January 3, 2018

ssm所感

先日までSSM研究会が走っており、現在は報告書執筆の段階。M1のタイミングでギリギリ入らせてもらって、色々と勉強になることが多かった。

SSMで自分が所属していた家族・結婚部会は、家族社会学的な関心の研究が少なかった。「家族・結婚」よりも、むしろ部会の名前は、結果的に「人口」の方が的を得ていたと思う。

自分の中での家族社会学の定義は、同意もされないと思うし体系的なものでもないけれど、具体的に何をやっているかでいえば、基本的には家族の中をみる研究で、夫婦であれば分業意識や家事分担であり、親子であれば世帯構成の変化であったり、親子の情緒的な関係など。それを抽象化すれば、家族の機能や、相互作用ということになるだろう。

例えば、性別分業の研究は、意識の部会だった(SSM的には意識という領域があるのがそれ自体興味深い)。そういう家族内部の研究よりも、弊部会では人口学的な行動(結婚、出生、離婚)と階層の関係の話が多かった。それが家族社会学の守備範囲ではない、と言っているわけではないが、理論・方法的にも階層と人口の先行研究がメインだった(それは、フレームワークとして依拠している先行研究が、階層から人口学的なアウトカムを見ている(アメリカ的な)ものが多い、というのもあると思う)。

そうした家族内部の相互作用や機能を、調査票の意識項目から見出す研究は、これまでもされてきたし、これからも研究されるだろうが、方法的にこれだけ家族の動的な側面を追えるアプローチが発展し、主流化しつつある中で、SSMのような調査を用いて、一時点しかみられない意識をみる意義というのが、いまいちわからないのも事実。
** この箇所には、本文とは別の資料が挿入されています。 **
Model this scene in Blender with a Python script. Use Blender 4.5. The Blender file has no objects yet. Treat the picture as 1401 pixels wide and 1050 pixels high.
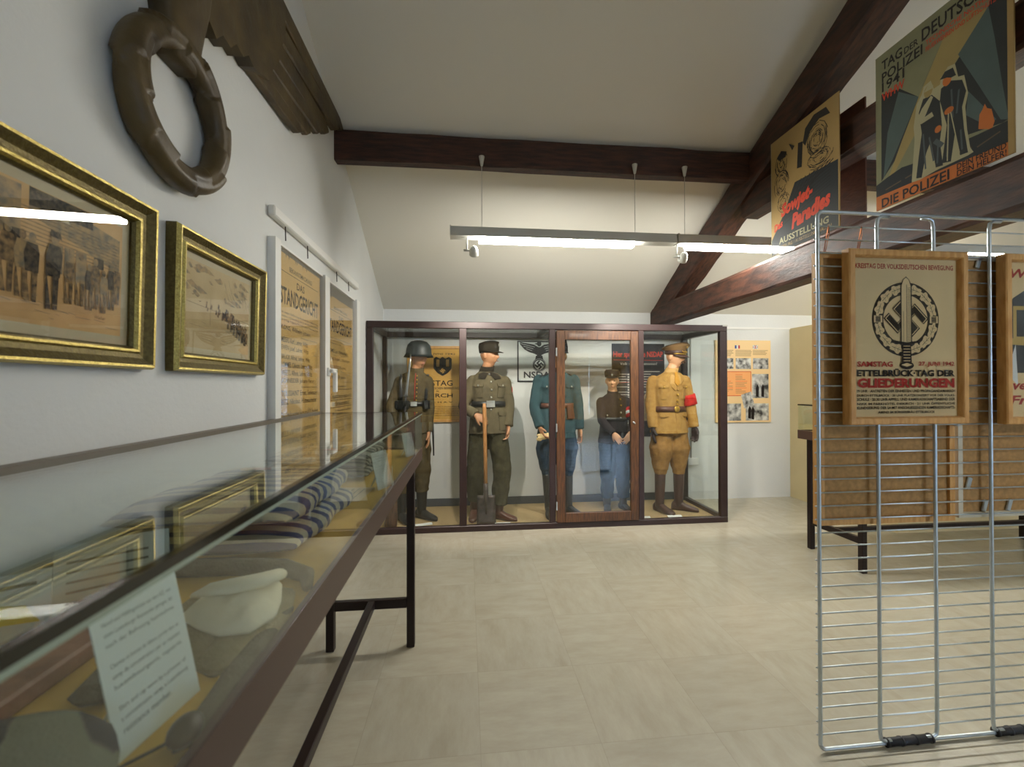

もちろん、SSMを複数使用したり、コーホートで比較するのもありえるアプローチだと思うけれど、そうした時系列的な比較をする場合、問いを提起する積極的な根拠として、時系列的な変化を匂わす文脈が欲しい(意識が時代で、あるいはコーホートで変化している可能性、など)。今まで使い古されている変数の場合には、とくに。

もちろん、家族を形成しない人も増えているし、家族を解消する人も増えている中で、ある一時点のスナップチャットを意識として取り出すよりも、家族関係の変化(未婚→既婚→離婚など)が意識の変化に与える影響をみたい、というのが流れとしてはあるのではないかと勘ぐっている(あくまで個人的な印象)。